Manderley bajo la luz de la luna |
Ahí esperaba Rebeca a Favell, según nos cuenta Max |
3*) Los detalles hitchcockianos
Alfred y los minuciosos detalles son sinónimos. Aquí algunos ejemplos:
En el primer tramo del film, Max le dice a su futura esposa: “Otra cosa: no se ponga nunca un vestido negro, ni un collar de perlas, ni tenga nunca 36 años”. Pues bien, Mrs Winter aparece tiempo después, con un vestido negro y un collar de perlas. Una clara alusión a la pérdida de la alegría e inocencia por parte de ella.

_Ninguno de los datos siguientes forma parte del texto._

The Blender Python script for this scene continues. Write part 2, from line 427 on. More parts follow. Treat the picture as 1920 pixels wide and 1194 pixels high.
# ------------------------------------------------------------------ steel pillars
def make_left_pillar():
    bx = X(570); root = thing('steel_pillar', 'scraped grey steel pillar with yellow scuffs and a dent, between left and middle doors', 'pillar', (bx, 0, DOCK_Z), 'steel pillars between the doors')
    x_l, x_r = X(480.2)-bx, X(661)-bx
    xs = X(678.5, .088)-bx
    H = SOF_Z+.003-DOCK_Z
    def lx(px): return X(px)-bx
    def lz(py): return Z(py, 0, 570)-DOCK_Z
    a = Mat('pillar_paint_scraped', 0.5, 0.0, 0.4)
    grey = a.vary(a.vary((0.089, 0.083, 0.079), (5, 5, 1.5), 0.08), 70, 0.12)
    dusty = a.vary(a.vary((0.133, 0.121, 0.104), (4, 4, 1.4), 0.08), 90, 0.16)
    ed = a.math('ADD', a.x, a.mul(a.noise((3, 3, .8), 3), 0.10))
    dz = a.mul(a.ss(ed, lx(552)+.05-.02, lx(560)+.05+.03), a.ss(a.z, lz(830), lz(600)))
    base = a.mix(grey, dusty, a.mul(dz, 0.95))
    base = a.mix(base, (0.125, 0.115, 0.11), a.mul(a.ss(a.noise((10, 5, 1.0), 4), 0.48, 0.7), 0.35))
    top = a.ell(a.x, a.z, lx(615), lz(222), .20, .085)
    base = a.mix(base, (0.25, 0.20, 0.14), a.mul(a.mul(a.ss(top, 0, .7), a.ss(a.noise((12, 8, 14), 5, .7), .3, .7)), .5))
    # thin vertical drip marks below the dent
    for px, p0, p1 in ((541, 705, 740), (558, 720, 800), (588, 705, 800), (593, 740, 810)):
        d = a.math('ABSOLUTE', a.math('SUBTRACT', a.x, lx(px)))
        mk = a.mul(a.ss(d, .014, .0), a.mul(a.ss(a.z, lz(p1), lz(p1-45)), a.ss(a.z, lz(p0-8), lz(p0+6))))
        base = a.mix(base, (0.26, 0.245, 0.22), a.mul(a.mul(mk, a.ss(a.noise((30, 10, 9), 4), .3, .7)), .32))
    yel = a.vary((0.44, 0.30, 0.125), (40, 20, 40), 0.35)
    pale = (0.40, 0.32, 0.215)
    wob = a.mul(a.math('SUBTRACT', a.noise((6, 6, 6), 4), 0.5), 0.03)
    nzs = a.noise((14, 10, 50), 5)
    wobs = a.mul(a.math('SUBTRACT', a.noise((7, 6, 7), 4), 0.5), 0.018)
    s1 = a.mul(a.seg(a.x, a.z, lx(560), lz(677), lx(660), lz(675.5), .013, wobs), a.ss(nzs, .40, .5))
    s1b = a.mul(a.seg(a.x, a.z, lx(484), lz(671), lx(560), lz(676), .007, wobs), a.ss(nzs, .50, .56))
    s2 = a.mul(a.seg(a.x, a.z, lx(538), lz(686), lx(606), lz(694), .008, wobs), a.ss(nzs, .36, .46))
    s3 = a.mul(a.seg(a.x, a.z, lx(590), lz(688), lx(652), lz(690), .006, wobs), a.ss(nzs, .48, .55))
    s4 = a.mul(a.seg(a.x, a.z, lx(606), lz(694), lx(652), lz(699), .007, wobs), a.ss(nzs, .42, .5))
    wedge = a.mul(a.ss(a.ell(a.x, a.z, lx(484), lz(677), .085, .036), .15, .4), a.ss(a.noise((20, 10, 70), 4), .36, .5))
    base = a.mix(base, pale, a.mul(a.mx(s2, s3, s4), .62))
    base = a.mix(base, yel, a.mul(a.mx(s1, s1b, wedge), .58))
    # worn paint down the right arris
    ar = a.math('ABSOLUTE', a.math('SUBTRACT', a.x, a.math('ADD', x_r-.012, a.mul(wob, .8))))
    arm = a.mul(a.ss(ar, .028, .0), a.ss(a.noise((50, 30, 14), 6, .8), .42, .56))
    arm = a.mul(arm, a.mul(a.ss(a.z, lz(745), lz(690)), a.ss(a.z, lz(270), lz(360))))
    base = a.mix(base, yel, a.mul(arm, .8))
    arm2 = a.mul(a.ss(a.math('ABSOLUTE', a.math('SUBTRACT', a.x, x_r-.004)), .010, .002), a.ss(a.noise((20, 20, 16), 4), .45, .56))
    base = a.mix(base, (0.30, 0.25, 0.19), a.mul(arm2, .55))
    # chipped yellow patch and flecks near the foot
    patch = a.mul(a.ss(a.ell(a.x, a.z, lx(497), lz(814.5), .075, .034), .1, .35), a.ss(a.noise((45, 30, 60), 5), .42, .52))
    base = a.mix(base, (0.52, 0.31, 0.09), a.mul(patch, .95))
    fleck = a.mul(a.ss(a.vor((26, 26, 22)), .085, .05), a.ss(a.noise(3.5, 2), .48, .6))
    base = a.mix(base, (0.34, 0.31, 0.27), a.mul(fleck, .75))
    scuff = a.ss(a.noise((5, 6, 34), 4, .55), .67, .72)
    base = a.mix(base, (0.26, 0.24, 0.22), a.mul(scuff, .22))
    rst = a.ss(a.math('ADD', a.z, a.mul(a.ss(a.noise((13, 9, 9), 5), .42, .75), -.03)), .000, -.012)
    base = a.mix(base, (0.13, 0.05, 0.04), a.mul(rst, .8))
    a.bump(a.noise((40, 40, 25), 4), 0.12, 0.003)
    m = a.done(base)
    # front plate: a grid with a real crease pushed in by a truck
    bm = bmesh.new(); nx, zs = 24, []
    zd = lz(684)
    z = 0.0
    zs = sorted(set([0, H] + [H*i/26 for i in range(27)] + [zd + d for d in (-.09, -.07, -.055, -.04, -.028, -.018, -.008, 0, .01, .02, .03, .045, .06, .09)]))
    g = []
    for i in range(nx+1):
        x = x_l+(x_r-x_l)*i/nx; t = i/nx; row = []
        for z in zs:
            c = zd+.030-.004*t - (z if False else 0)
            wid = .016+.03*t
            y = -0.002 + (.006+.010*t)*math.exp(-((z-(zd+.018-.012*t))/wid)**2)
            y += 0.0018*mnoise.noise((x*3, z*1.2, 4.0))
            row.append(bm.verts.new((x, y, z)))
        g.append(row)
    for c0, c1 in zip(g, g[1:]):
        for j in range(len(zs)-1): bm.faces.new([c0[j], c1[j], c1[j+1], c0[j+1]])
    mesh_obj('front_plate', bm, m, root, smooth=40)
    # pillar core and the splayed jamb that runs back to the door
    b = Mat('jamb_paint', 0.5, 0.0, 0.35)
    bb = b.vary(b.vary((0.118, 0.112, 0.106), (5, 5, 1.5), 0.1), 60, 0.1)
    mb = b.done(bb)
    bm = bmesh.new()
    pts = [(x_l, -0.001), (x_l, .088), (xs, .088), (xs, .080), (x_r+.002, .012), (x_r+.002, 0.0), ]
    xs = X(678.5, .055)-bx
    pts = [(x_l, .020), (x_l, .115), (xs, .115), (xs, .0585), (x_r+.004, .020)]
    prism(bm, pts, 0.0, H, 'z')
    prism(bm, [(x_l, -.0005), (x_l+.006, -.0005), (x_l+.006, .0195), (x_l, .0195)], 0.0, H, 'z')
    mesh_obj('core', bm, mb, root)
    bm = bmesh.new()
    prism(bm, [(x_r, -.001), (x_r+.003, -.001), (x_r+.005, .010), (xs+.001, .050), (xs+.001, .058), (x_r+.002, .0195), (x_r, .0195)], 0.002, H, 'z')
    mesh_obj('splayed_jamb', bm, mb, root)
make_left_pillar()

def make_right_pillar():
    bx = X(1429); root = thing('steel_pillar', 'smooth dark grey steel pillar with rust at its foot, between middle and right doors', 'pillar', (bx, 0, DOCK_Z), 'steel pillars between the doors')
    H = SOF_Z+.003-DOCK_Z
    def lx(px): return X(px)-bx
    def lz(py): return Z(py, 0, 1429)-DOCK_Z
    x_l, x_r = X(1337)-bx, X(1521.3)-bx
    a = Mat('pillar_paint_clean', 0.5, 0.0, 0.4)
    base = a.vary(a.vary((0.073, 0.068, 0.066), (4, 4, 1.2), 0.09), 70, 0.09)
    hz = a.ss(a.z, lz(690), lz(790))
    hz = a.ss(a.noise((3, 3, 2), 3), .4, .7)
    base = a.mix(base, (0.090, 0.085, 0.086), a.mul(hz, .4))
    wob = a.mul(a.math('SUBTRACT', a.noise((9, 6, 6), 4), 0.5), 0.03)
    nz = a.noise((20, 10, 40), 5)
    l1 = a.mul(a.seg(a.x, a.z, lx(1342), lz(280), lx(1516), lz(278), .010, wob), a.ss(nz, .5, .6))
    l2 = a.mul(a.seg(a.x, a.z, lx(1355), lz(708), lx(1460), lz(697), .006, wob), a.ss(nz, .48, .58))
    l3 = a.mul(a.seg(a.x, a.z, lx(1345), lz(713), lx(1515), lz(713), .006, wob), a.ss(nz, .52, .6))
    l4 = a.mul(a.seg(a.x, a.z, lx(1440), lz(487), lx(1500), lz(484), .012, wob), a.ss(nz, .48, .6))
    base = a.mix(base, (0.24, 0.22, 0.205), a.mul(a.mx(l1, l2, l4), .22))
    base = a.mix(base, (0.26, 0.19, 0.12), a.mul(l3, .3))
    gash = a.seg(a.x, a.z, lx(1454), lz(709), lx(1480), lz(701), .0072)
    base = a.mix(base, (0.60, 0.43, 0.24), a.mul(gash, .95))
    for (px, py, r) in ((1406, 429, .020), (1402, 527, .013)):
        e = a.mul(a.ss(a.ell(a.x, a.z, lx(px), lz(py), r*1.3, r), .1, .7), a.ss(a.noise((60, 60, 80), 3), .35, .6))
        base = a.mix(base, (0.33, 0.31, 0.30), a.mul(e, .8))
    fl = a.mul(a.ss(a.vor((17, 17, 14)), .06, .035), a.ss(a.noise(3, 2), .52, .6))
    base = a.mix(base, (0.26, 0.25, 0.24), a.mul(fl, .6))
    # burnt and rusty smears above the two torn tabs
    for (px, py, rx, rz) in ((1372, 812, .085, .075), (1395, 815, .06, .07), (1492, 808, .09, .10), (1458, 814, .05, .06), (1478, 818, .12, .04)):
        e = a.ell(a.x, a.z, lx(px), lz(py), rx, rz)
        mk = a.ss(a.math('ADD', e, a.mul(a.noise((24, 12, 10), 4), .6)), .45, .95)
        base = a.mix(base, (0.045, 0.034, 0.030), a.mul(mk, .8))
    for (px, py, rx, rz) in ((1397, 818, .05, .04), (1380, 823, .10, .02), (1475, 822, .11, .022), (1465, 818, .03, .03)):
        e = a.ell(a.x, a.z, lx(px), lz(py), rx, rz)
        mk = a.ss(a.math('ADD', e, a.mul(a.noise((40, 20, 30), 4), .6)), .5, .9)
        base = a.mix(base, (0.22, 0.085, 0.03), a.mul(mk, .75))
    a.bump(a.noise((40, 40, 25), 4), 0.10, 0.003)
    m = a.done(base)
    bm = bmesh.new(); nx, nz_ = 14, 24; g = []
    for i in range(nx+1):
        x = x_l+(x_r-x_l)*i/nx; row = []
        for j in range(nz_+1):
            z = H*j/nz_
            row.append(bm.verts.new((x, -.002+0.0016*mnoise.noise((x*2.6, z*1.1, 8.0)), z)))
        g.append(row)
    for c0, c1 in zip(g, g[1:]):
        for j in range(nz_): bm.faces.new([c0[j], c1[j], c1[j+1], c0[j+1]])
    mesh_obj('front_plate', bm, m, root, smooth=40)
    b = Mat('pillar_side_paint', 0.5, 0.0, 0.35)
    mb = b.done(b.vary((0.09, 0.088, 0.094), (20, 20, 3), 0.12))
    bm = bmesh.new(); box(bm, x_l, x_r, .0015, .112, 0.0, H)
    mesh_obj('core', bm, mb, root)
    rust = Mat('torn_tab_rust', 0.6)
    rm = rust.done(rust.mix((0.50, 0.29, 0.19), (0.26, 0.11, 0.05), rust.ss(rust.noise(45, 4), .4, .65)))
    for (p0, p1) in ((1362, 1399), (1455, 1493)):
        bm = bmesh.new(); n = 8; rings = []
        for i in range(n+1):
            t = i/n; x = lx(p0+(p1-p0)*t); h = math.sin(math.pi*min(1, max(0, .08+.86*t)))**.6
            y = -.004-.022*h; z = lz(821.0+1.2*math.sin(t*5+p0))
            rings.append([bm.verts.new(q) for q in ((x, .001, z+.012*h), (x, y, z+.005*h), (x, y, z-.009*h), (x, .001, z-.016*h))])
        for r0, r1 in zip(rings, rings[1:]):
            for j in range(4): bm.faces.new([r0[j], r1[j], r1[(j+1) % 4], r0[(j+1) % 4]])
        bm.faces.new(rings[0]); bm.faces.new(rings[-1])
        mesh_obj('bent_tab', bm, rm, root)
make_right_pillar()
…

Mrs Winter con su vestido negro y su collar de perlas |
En toda la película Mrs Winter, de la que no sabemos el nombre en todo el metraje, queda eclipsada por el pasado de Rebeca. Ni siquiera se han cambiado las iniciales de las servilletas, como suplantando el desconocido nombre por el de la fallecida. Y en el final, el comienzo de una nueva vida, libre del recuerdo de la difunta, se presenta con la quema de un paño con dichas iniciales.
Momento del almuerzo en la mansión con las iniciales presentes |
Final de la película, con la R en llamas |
Un recurso seguramente fácil, pero que a mí personalmente me encanta: Cuando Mrs Winter (antes de tener dicho apellido) se “escapa” por primera vez con Max, éste coloca la raqueta de tenis detrás de unas plantas. Sé que no es de gran importancia, pero me gusta mucho la forma que tiene de decirnos el maestro que ese utensilio no va a volver a ser usado, que el tenis será la tapadera del amor oculto.
Max colocando la raqueta de tenis |
Genial también la metáfora del grado de cercanía entre Max y la protagonista con solo la forma de sentarse en la mesa. La pareja, antes de ir a Manderlay, se acomoda sin apenas separación. Todo lo contrario ocurrirá en la mansión, donde las lujosas mesas marcarán una elocuente distancia.
La pareja comiendo codo con codo |
Almuerzo de los Winter, una vez en Menderley |
Por último, resulta curioso que a Mrs Winter la tratemos como tal sin haber presenciado la boda. Intuimos que ésta se ha producido. El cuándo es la cuestión. Lo más cercano al enlace matrimonial que podemos presenciar es en una escena en Monte Carlo, en la que Max y Mrs Winter presencian las nupcias de una pareja desconocida ("¡Ah, mira! Otros que han tenido la misma idea").